• Exercise aim:
Go through the material and write it all out exactly, minus the pictures.

• Dataset content:
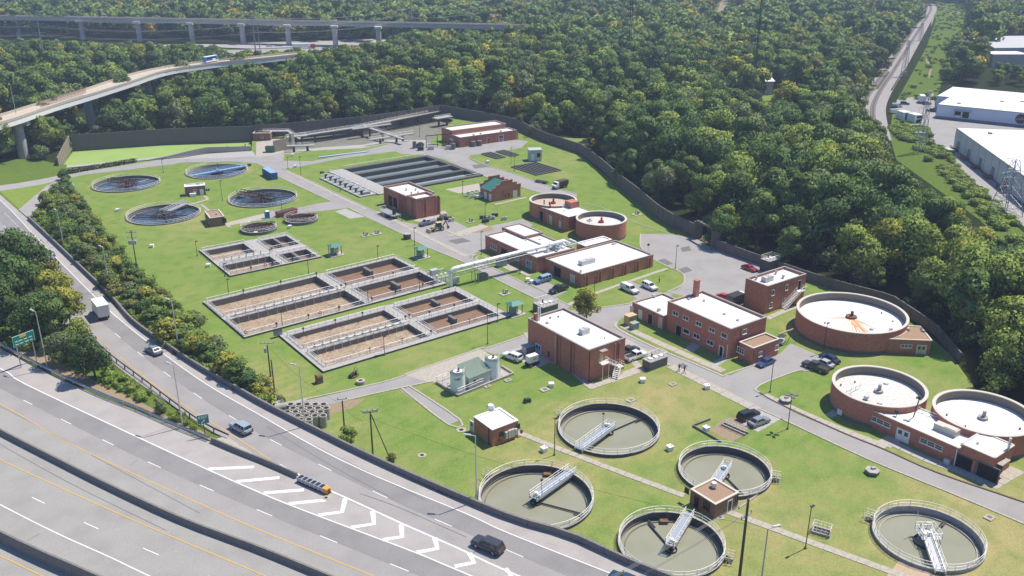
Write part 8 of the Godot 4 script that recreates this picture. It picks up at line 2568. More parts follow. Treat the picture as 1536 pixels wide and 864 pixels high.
	obj("shell", tube(Vector3.ZERO, V(0, 1.5, 0), 1.15, 1.15, 20), mats.concrete_dark, t)
	obj("lid", tube(V(0, 1.5, 0), V(0, 1.65, 0), 1.2, 1.15, 20), mats.concrete_grey, t)
	t = thing("condenser_platform", "steel platform with railings and ducts on the left face of the filter house", "machinery", V(-36.55, 0, -273.57), GRID)
	obj("deck", box(V(-0.6, 1.2, -4), V(3.0, 0.2, 9.0)), mats.galvanised, t)
	obj("railing", rails([V(-2, 0, 0.4), V(-2, 0, -8.4), V(0.6, 0, -8.4)], 1.3, 1.4, 0.06), mats.rail, t)
	obj("duct", tube(V(-0.5, 1.3, -1), V(-0.5, 3.4, -1), 0.6, 0.6, 12), mats.dark_metal, t)
	t = thing("stop_sign", "small red sign on a post at the kerb of the yard", "road sign", V(38.76, 0, -241.01), 0.2)
	obj("post", tube(Vector3.ZERO, V(0, 2.2, 0), 0.04, 0.04, 6), mats.galvanised, t)
	obj("plate", tube(V(0, 2.4, -0.02), V(0, 2.4, 0.02), 0.42, 0.42, 8), mats.red, t)
	for q in [["traffic cone at the bund of the chemical tanks", V(-2.05, 0, -163.54)]]:
		t = thing("traffic_cone", q[0], "traffic cone", q[1])
		obj("base", box(V(0, 0.03, 0), V(0.5, 0.06, 0.5)), mats.orange, t)
		obj("cone", tube(V(0, 0.05, 0), V(0, 0.9, 0), 0.2, 0.04, 12), mats.orange, t)
	for q in [["open fronted storage box at the railway lot, left of the pylon", V(191.41, 0, -434.64)], ["open fronted storage box right of its twin at the railway lot", V(194.17, 0, -428.1)]]:
		t = thing("storage_box", q[0], "container", q[1], 0.2)
		obj("shell", box(V(0, 1.9, -2.5), V(4.2, 3.8, 6.0)), mats.white_paint, t)
		obj("opening", box(V(0.4, 1.7, 0.52), V(3.0, 3.2, 0.06)), mats.opening, t)  # black panel painting the shaded inside of the box
	t = thing("fence", "low chain fence with grey rails along the edge of the green pond lane", "fence")
	var fl: Array = g3([-170, -333.3, -167.5, -334.3, -163.3, -335.3])
	for k in 2:
		obj("rail", rails([fl[k], fl[k + 1]], 0.0, 2.0, 0.05), mats.galvanised, t)
	t = thing("boundary_fence", "low pale boundary wall and mesh between the ramp scrub and the lawn", "fence")
	for k in fence_line.size() - 1:
		var a3: Vector3 = fence_line[k]
		var c3: Vector3 = fence_line[k + 1]
		obj("kerb", beam(a3 + V(0, 0.3, 0), c3 + V(0, 0.3, 0), 0.35, 0.6), mats.floodwall_pale, t)
		obj("mesh_rail", rails([a3, c3], 0.6, 3.0, 0.03), mats.dark_metal, t)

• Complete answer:
Write part 8 of the Godot 4 script that recreates this picture. It picks up at line 2568. More parts follow. Treat the picture as 1536 pixels wide and 864 pixels high.
	obj("shell", tube(Vector3.ZERO, V(0, 1.5, 0), 1.15, 1.15, 20), mats.concrete_dark, t)
	obj("lid", tube(V(0, 1.5, 0), V(0, 1.65, 0), 1.2, 1.15, 20), mats.concrete_grey, t)
	t = thing("condenser_platform", "steel platform with railings and ducts on the left face of the filter house", "machinery", V(-36.55, 0, -273.57), GRID)
	obj("deck", box(V(-0.6, 1.2, -4), V(3.0, 0.2, 9.0)), mats.galvanised, t)
	obj("railing", rails([V(-2, 0, 0.4), V(-2, 0, -8.4), V(0.6, 0, -8.4)], 1.3, 1.4, 0.06), mats.rail, t)
	obj("duct", tube(V(-0.5, 1.3, -1), V(-0.5, 3.4, -1), 0.6, 0.6, 12), mats.dark_metal, t)
	t = thing("stop_sign", "small red sign on a post at the kerb of the yard", "road sign", V(38.76, 0, -241.01), 0.2)
	obj("post", tube(Vector3.ZERO, V(0, 2.2, 0), 0.04, 0.04, 6), mats.galvanised, t)
	obj("plate", tube(V(0, 2.4, -0.02), V(0, 2.4, 0.02), 0.42, 0.42, 8), mats.red, t)
	for q in [["traffic cone at the bund of the chemical tanks", V(-2.05, 0, -163.54)]]:
		t = thing("traffic_cone", q[0], "traffic cone", q[1])
		obj("base", box(V(0, 0.03, 0), V(0.5, 0.06, 0.5)), mats.orange, t)
		obj("cone", tube(V(0, 0.05, 0), V(0, 0.9, 0), 0.2, 0.04, 12), mats.orange, t)
	for q in [["open fronted storage box at the railway lot, left of the pylon", V(191.41, 0, -434.64)], ["open fronted storage box right of its twin at the railway lot", V(194.17, 0, -428.1)]]:
		t = thing("storage_box", q[0], "container", q[1], 0.2)
		obj("shell", box(V(0, 1.9, -2.5), V(4.2, 3.8, 6.0)), mats.white_paint, t)
		obj("opening", box(V(0.4, 1.7, 0.52), V(3.0, 3.2, 0.06)), mats.opening, t)  # black panel painting the shaded inside of the box
	t = thing("fence", "low chain fence with grey rails along the edge of the green pond lane", "fence")
	var fl: Array = g3([-170, -333.3, -167.5, -334.3, -163.3, -335.3])
	for k in 2:
		obj("rail", rails([fl[k], fl[k + 1]], 0.0, 2.0, 0.05), mats.galvanised, t)
	t = thing("boundary_fence", "low pale boundary wall and mesh between the ramp scrub and the lawn", "fence")
	for k in fence_line.size() - 1:
		var a3: Vector3 = fence_line[k]
		var c3: Vector3 = fence_line[k + 1]
		obj("kerb", beam(a3 + V(0, 0.3, 0), c3 + V(0, 0.3, 0), 0.35, 0.6), mats.floodwall_pale, t)
		obj("mesh_rail", rails([a3, c3], 0.6, 3.0, 0.03), mats.dark_metal, t)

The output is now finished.